In a statement, Nxumalo, however, reiterated that the call from the throne was legitimate, urgent and imperative. “Government has noted with concern the obvious misinterpretation and application of the call to ‘silence the guns’. “His Majesty King Mswati III’s call was inspired by the African Union’s Agenda 2063. It aspires to end wars and conflicts, prevent genocide and stop gender-based violence,” the spokesperson explained. Further, he stated that there was a need to categorically put things into a proper perspective concerning the call from the King which he made during the official opening of the Fifth Session of the 11th Parliament.

“It seeks to free Africa from the many destructive effects of gun-related violence and armed conflicts by the year 2030. “Primarily, guns that need to be and must be silenced are those which are illegitimately or illegally in the hands of people in the country. “The call to silence the guns was never directed to the national security services, especially the police service,” Nxumalo said. Meanwhile, he made inferences that the call means that the police can no longer legitimately use guns to protect themselves when being attacked by criminals and by other rowdy elements in society, which is not only mischievous but also plain naive.


“There’s no politician or parliamentarian worth the honour, who does not know that police are permitted by law to use certain force when executing their duties, especially when they are being attacked or there is resistance to a lawful arrest. “Section 189 of the national Constitution, as read together with the Police Service Act, mandates the police the duty to preserve peace and prevent crime. In the execution of such, they are empowered to carry firearms,” he clarified. Nxumalo went on to point out that the symbols of lapel pins, badges and emblems attached to the uniform of national security services officers are representative of the nation itself/people and the State.

"They are the visible authority and power endowed upon the national security services. They are endowed upon them by the Constitution and by other subordinate legislative acts. “That is the reason why the uniform of all national security services is protected State property. That is why a national security services officer, whether short or tall; male or female; black or white or anything in between, will stop a huge truck on the road by simply raising one hand,” he further explained. Also in the statement, Nxumalo specifically stated that anyone who attacks a uniformed officer of the State is as good as having attacked the people of that country, the institutions of the country and the State itself.

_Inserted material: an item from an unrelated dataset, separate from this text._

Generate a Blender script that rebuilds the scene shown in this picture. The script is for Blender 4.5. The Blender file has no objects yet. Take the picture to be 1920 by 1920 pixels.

“National security officers display their badges, patches or lapel pins to indicate pride in their work and commitment to the service.“For officers of the law with rank, their lapel pins show how hardworking they are and their sacrifices for the communities. Secondly, they signify trust. “Any civilian, after seeing the badge, will become less anxious, which is why civilians retain the right to ask officers of the law to show their badge to clear any doubt,” he said. Furthermore, Nxumalo pointed out that these emblems, lapel pins and badge patches also serve as a form of motivation among their (police) own ranks to work harder.


“It encourages junior officers to work towards achieving the same status. His Majesty’s Government, therefore, urges all emaSwati to respect, cooperate with and support national security officers while they are executing their duties,” the statement reads. As a parting shot, the government spokesperson stated that the national security services of this country are not enemies of the people, but partners, defenders and protectors of the people. “They are carrying out their respective duties diligently, lawfully and by adhering to the provisions of the Constitution,” Nxumalo said.